Source records:

— START —

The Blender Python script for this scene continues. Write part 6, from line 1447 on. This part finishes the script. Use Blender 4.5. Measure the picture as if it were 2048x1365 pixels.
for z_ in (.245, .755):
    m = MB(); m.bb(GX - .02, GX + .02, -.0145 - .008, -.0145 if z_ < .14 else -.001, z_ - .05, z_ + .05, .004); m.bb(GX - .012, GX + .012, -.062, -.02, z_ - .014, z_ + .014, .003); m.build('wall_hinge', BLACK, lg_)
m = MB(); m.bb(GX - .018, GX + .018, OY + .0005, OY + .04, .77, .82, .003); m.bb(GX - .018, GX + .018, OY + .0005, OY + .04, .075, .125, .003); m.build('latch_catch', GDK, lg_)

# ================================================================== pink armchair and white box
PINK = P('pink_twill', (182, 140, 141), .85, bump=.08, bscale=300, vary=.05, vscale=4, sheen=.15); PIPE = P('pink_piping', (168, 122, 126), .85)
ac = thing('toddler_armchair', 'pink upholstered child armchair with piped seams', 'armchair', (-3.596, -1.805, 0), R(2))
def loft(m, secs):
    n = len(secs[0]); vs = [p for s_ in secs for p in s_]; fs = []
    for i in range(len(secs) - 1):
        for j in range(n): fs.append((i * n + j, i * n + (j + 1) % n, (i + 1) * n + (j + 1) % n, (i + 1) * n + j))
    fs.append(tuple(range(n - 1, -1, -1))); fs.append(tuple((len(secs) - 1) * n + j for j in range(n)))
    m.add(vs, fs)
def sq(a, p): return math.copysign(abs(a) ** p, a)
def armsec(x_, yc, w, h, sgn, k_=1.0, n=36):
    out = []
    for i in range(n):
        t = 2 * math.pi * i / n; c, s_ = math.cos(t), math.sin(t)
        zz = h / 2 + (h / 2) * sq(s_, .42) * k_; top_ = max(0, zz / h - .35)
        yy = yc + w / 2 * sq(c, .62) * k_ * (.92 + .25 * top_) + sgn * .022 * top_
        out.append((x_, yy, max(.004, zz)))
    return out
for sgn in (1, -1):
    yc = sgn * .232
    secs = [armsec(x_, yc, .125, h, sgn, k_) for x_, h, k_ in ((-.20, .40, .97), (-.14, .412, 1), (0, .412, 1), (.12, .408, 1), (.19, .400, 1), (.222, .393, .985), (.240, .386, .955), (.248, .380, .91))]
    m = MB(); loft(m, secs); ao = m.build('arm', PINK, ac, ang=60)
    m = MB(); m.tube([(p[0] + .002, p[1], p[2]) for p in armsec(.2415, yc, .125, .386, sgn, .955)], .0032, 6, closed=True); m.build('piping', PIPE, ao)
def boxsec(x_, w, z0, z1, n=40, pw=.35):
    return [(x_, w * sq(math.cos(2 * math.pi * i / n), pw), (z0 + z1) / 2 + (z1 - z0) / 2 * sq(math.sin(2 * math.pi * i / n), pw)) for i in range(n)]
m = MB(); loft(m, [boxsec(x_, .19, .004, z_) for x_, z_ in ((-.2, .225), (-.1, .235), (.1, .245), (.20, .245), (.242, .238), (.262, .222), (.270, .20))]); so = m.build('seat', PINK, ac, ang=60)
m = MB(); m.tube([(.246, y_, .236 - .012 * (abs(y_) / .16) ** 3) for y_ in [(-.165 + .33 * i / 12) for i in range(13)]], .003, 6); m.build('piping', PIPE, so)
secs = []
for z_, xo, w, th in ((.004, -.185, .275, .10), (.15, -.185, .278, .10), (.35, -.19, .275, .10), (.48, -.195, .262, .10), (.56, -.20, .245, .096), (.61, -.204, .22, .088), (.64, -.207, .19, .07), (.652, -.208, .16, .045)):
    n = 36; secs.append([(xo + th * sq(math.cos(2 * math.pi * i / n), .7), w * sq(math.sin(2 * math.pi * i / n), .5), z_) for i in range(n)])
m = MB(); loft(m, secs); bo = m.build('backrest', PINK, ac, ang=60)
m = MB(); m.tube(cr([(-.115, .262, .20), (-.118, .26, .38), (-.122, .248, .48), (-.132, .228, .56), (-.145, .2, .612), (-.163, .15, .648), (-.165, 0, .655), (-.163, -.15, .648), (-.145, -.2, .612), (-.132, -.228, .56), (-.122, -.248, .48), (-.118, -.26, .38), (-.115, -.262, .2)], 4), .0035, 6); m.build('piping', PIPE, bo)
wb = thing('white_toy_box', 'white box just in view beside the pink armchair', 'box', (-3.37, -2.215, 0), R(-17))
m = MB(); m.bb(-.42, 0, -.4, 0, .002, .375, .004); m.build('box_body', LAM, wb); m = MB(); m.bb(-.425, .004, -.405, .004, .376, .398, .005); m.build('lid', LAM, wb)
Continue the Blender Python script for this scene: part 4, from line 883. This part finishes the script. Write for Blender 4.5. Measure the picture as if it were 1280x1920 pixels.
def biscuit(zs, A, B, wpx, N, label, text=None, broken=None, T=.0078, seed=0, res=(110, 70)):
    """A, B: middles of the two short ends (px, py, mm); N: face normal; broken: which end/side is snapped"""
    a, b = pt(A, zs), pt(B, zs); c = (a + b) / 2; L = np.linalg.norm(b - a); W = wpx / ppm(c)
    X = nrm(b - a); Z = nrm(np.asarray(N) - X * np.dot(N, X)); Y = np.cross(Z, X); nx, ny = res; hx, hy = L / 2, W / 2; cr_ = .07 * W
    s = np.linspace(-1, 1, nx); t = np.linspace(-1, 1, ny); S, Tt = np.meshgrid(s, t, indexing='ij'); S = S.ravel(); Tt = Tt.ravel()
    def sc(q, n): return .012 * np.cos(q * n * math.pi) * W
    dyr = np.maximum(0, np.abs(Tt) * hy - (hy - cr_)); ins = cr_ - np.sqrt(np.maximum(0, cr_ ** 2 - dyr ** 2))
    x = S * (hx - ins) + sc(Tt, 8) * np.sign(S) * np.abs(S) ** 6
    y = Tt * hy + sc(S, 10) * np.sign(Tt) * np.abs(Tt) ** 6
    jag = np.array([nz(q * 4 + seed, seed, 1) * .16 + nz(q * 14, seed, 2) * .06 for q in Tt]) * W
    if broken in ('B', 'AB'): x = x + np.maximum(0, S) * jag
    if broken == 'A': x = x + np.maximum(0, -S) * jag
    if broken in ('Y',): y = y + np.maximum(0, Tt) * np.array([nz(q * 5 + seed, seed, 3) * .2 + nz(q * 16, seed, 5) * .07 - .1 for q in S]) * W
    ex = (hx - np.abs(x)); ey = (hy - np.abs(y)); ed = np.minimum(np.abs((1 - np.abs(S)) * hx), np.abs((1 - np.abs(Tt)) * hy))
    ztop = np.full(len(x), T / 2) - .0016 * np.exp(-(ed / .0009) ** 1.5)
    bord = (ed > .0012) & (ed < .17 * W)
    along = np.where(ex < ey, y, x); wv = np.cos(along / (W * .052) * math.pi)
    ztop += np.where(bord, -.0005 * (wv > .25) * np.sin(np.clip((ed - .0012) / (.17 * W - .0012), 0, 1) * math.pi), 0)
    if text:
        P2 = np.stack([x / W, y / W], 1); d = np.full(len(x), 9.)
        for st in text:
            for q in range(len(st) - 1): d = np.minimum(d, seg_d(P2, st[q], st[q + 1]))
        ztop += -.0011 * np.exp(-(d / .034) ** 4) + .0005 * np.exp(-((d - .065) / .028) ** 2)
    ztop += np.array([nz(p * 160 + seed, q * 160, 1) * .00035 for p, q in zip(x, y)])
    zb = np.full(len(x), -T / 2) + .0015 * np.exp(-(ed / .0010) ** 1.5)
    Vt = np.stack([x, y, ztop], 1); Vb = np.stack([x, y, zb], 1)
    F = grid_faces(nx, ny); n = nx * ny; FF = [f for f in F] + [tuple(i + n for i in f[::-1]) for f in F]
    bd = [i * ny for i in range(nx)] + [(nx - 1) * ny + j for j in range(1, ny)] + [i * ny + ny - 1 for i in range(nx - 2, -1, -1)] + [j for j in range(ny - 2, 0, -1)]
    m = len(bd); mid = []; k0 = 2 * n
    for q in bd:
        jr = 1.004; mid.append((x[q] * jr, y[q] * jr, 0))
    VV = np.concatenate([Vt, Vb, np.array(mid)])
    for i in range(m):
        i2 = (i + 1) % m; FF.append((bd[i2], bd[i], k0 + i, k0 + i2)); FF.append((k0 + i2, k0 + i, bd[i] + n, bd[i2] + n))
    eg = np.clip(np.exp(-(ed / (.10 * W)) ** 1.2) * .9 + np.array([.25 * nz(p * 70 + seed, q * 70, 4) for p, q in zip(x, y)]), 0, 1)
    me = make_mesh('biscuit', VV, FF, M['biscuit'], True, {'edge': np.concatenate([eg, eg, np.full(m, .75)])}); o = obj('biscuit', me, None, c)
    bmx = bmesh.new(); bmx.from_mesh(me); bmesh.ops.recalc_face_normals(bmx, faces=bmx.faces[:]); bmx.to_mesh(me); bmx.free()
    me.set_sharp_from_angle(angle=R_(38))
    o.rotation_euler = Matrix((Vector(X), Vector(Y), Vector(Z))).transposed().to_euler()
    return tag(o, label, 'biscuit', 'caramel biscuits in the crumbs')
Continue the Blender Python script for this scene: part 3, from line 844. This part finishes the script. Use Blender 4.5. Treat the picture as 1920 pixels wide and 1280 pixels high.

— END —

Quote the listing word for word from its first line through the line in which "m = MB(); m.bb(GX - .018, GX" appears.

The Blender Python script for this scene continues. Write part 6, from line 1447 on. This part finishes the script. Use Blender 4.5. Measure the picture as if it were 2048x1365 pixels.
for z_ in (.245, .755):
    m = MB(); m.bb(GX - .02, GX + .02, -.0145 - .008, -.0145 if z_ < .14 else -.001, z_ - .05, z_ + .05, .004); m.bb(GX - .012, GX + .012, -.062, -.02, z_ - .014, z_ + .014, .003); m.build('wall_hinge', BLACK, lg_)
m = MB(); m.bb(GX - .018, GX + .018, OY + .0005, OY + .04, .77, .82, .003); m.bb(GX - .018, GX + .018, OY + .0005, OY + .04, .075, .125, .003); m.build('latch_catch', GDK, lg_)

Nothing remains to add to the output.